In this image from an Associated Press video, one volume of a two-volume, 173-page, post-World War II memoir composed by Japanese Emperor Hirohito is displayed at Bonhams Monday, Dec. 4, 2017, in New York. The document was dictated by the Emperor to aides after the war and transcribed word-for-word by a senior diplomat. It was created at the request of Gen. Douglas MacArthur, whose administration controlled Japan at the time. The memoir, also known as the imperial monologue, covers events from the Japanese assassination of Manchurian warlord Zhang Zuolin in 1928 to the emperor's surrender broadcast recorded on Aug. 14, 1945. It is expected to fetch between $100,000 and $150,000 at Bonhams' auction Dec. 6. (AP Photo/Joseph B. Frederick)
Original Publication Date December 04, 2017 - 1:56 PM

NEW YORK - A memoir by Japanese Emperor Hirohito (hee-roh-HEE'-toh) that offers his recollections of World War II is predicted to fetch between $100,000 and $150,000 at an auction in New York.

The 173-page document was dictated to his aides soon after the end of the war.
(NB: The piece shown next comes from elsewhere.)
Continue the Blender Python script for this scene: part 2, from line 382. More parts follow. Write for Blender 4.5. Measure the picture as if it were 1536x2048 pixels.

It was created at the request of Gen. Douglas MacArthur, whose administration controlled Japan at the time.

The memoir, also known as the imperial monologue, covers events from the Japanese assassination of Manchurian warlord Zhang Zuolin in 1928 to the emperor's surrender broadcast recorded on Aug. 14, 1945.

The document's contents caused a sensation when they were first published in Japan in 1990, just after the emperor's death.

The two volumes being auctioned are each bound with strings, the contents written vertically in pencil. It was transcribed by Hidenari Terasaki, an imperial aide and former diplomat who served as a translator when Hirohito met with McArthur.

The monologue is believed among historians to be a carefully crafted text intended to defend Hirohito's responsibility in case he was prosecuted after the war. A 1997 documentary on Japan's NHK television found an English translation of the memoir that supports that view.

The transcript was kept by Terasaki's American wife Gwen Terasaki after his death in 1951 and then handed over to their daughter Mariko Terasaki Miller and her family.

It's scheduled to be auctioned at Bonhams on Wednesday.